There were also some polite comments and questions about the relationships
of the new paradigm with the Washington consensus, and from St. Lucia
about the problems of very vulnerable economies which may not strictly
come under the category for fast debt reliefs, and the President of the
Board Amb. Petit of France, asking Camdessus to amplify some of his
personal views now with those of the IMF.
Then came some comments and questions from Mr. Martin Khor of the Third
World Network that clearly upset Camdessus.
It was almost touching, Khor said, to see Camdessus at the end of his IMF
career to be born again as a 'human development advocate' talking about
health, education, poverty and environment. But it would have been more
convincing if he had first acknowledged the big role of the IMF in
generating the crisis of poverty and development in Africa, Latin America
and how the IMF's structural adjustment policies had caused cutbacks in
health and education budgets. In Asia the IMF, through its earlier advice
for financial liberalization, had led to the present crisis. It was the
IMF that introduced conditionalities of high interest rates, tight money,
budget cutbacks, and closure of local banks.
Yet, said Khor, Camdessus does not take lessons from IMF mistakes but
continues to dole out advice to the victimized countries, and with double
standards, since the advice for transparency etc could have equally
applied to international players in the markets, the hedge-funds etc. And
while Camdessus said the reform of the affected countries were not yet
over, he forgot to say that the reform of the international financial
system had not even started. He had not even called for transparency and
strict regulation of financial markets and big players there. NGOs of the
South were fighting corruption and cronyism in their countries. But what
about the corruption and cronyism in the North, and what Prof Bhagwati had
called the Wall Street-US Treasury-IMF complex.
If Camdessus had been serious he would have led a process of reform to
curb speculators and short-term flows of funds, and prevented the IMF
being used by financiers and the US treasury. If he had been serious, the
IMF should at least have changed the quota shares so that developing
countries could acquire more shares and quotas, at least to have 50%
voting rights.

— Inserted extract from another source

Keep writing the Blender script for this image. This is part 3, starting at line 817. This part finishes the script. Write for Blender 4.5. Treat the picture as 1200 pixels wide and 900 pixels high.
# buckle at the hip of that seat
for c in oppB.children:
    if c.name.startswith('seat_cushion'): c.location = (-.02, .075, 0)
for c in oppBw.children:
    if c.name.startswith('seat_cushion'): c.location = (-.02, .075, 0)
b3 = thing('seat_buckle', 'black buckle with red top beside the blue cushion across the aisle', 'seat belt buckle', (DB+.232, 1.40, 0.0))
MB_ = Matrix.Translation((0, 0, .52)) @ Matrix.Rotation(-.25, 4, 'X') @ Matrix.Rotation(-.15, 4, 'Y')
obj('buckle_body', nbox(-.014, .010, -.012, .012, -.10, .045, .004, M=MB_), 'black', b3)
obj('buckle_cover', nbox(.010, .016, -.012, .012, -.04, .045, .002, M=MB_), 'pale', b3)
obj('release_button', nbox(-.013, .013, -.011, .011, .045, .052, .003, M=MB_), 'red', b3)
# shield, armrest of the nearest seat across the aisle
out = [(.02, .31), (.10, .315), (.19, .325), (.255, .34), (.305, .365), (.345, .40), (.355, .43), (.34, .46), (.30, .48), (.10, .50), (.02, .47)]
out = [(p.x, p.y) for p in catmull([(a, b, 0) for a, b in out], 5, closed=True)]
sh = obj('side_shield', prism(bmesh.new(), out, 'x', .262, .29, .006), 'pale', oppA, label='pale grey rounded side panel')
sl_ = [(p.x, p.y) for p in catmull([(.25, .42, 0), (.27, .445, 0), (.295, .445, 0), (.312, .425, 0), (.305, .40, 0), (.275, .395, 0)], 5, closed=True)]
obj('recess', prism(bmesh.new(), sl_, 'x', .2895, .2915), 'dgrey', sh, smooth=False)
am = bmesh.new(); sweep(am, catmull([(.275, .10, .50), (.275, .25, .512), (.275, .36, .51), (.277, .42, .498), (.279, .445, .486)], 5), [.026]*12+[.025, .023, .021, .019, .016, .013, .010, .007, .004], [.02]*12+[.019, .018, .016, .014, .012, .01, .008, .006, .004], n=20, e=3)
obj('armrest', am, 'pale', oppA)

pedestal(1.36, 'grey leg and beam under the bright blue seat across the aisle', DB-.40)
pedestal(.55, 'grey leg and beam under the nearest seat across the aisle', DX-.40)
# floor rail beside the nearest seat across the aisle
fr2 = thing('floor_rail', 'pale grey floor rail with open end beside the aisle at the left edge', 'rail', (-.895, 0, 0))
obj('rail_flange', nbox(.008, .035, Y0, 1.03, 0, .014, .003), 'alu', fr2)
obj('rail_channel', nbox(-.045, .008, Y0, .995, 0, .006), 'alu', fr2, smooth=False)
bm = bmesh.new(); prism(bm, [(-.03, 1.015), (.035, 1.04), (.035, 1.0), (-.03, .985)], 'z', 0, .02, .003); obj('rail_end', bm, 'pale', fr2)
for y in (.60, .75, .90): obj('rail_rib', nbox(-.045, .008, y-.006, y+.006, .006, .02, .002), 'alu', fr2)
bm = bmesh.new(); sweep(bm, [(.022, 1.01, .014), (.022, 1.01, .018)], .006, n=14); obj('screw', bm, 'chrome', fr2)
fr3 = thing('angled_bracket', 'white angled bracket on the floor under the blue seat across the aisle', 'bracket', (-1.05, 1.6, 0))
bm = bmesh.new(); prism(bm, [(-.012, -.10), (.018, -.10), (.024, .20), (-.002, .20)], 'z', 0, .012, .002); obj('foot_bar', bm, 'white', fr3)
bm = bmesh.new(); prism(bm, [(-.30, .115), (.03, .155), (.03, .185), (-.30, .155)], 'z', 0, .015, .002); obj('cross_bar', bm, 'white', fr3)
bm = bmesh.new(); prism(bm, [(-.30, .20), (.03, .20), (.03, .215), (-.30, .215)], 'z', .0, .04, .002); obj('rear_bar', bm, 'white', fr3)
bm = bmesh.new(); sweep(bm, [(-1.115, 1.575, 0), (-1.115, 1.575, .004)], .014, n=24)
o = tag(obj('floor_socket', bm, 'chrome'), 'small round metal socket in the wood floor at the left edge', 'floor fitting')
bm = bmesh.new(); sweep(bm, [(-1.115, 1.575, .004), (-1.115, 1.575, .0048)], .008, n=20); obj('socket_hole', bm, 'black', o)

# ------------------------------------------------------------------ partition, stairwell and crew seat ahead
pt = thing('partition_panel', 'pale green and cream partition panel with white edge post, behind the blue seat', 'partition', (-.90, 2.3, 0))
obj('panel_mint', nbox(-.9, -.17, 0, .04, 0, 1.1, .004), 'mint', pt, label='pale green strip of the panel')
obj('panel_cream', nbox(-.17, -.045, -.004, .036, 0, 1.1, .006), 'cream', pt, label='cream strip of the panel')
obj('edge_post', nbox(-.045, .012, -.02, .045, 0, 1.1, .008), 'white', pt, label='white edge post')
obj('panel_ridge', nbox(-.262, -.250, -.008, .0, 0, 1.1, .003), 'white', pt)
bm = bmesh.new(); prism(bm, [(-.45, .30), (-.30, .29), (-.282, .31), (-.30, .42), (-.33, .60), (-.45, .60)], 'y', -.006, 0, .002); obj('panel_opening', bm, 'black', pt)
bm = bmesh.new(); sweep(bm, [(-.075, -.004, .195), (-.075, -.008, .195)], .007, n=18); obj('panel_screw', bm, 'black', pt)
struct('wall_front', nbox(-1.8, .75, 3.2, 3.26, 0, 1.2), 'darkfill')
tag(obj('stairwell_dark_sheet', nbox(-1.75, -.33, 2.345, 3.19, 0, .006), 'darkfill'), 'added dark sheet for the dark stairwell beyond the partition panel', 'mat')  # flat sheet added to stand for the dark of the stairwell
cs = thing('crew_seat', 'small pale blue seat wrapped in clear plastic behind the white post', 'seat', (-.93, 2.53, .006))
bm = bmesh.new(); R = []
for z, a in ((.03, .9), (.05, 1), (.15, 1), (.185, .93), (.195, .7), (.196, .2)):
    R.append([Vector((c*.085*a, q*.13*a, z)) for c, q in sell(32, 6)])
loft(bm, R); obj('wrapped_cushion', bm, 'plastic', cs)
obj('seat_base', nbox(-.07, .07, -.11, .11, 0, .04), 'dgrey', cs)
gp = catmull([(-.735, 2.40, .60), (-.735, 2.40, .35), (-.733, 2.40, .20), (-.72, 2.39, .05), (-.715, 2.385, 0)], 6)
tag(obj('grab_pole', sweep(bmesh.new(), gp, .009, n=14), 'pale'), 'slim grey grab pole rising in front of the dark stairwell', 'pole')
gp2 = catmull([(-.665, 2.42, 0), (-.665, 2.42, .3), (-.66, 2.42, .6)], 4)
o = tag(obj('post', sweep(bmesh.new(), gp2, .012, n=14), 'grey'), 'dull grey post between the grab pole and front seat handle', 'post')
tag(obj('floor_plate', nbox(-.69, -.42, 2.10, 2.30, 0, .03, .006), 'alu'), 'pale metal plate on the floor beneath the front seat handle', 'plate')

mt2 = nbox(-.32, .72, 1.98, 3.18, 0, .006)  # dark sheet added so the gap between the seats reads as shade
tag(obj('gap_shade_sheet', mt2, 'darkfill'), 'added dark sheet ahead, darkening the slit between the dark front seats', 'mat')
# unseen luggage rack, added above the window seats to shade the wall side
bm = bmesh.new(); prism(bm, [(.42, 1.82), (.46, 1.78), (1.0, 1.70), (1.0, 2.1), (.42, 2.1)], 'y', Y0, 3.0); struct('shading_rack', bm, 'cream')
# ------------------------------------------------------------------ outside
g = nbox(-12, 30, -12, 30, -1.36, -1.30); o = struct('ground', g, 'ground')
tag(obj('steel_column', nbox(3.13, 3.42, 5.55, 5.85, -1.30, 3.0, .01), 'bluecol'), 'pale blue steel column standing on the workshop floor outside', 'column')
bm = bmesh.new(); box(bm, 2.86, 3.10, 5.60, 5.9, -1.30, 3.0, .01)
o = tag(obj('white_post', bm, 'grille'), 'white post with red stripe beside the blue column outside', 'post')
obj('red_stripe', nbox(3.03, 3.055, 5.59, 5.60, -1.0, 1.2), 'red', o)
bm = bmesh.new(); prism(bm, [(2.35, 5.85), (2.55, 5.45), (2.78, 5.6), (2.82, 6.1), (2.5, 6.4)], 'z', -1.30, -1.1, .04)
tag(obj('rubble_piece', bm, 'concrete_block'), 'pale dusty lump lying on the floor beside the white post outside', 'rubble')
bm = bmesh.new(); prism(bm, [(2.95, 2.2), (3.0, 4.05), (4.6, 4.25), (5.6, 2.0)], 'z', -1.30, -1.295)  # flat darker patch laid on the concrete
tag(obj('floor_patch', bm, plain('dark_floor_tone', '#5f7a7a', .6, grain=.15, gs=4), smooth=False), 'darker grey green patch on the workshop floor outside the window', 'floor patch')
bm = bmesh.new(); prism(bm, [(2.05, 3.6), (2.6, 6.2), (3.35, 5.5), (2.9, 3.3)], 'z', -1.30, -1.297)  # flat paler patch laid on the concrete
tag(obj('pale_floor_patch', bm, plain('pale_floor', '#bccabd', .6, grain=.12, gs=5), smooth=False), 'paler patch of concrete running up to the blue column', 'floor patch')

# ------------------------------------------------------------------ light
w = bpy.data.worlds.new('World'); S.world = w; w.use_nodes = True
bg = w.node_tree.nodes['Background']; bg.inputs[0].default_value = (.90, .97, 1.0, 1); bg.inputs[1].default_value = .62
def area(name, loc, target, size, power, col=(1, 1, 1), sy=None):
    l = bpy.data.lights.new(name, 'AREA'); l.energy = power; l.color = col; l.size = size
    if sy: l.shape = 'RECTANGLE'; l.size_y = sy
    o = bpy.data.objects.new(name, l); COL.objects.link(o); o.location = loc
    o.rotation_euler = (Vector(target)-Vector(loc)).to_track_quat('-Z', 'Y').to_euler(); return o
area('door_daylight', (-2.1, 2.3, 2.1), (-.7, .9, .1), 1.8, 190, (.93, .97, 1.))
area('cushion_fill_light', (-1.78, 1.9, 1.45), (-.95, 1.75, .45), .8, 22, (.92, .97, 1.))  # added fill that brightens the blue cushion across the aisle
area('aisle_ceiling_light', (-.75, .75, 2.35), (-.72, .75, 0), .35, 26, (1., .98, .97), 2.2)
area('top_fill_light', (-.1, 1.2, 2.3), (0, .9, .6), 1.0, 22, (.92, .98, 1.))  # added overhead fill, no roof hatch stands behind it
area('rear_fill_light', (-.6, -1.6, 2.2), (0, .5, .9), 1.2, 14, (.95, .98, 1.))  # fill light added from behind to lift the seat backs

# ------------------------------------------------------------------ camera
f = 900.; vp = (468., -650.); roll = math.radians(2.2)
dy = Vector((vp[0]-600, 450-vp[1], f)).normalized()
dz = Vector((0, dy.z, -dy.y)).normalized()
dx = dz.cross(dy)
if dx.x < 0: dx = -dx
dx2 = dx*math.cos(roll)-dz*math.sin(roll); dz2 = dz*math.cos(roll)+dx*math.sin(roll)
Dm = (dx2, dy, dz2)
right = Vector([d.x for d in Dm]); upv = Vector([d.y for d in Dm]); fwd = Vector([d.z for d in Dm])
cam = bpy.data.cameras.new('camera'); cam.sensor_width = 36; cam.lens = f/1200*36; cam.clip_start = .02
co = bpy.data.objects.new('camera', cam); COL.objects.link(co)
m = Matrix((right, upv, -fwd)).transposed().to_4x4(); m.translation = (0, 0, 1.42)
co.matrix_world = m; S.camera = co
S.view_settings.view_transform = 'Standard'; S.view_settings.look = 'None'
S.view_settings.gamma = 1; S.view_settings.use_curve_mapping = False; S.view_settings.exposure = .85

If Camdessus was serious about his new paradigm, he should
confess to his past sins, admit the IMF liability for the economic and
social losses of many countries and advocate all the required changes.
Khor was cheered loudly by the government delegations and observers inside
the plenary hall.
While replying, the picture of Camdessus on the large videoscreens in the
hall showed Camdessus was clearly upset - though part of the reason
perhaps lay in the fact that before he came into the hall in the morning
another NGO had splattered his face with a cream-pie.
Camdessus started off with sharing Erwin's sense of crisis and need for
speedy actions on debt relief, and then added: "I don't know what the
Washington consensus was. I never signed it."
He was, of course, right. The gospels setting out Christ's preaching were
those of the apostles, not Christ himself. And the stern injunctions by
the prophets of the Market God (the Fund and the World Bank) echoed by the
Washington think tanks were assembled and given the name 'Washington
consensus' by Prof Williams. And thus, it has become easy - first by the
Bank and now the Fund to deny authorship, though in its hey days neither
repudiated them or distanced themselves from the consensus.
"You are more interested in the mistakes of the past than in exploring
paths for the future," Camdessus told Mr. Khor, and refused to make any
mea culpas. The lowering of interest rates and government spending by
Thailand and others was because their adjustment had succeeded, not
because of Malaysia's reversal of course and capital and exchange controls
which were no panacea, Camdessus claimed. Liberalization had been
undertaken in countries in a disorderly way, and in Korea it was the IMF
that had advised some reversals.
Though Khor had raised the issue of double standards in terms of lack of
transparency and accountability of markets and big players there,
Camdessus repudiated any double-standards, citing the examples of the UK
and Canadian governments in making disclosures!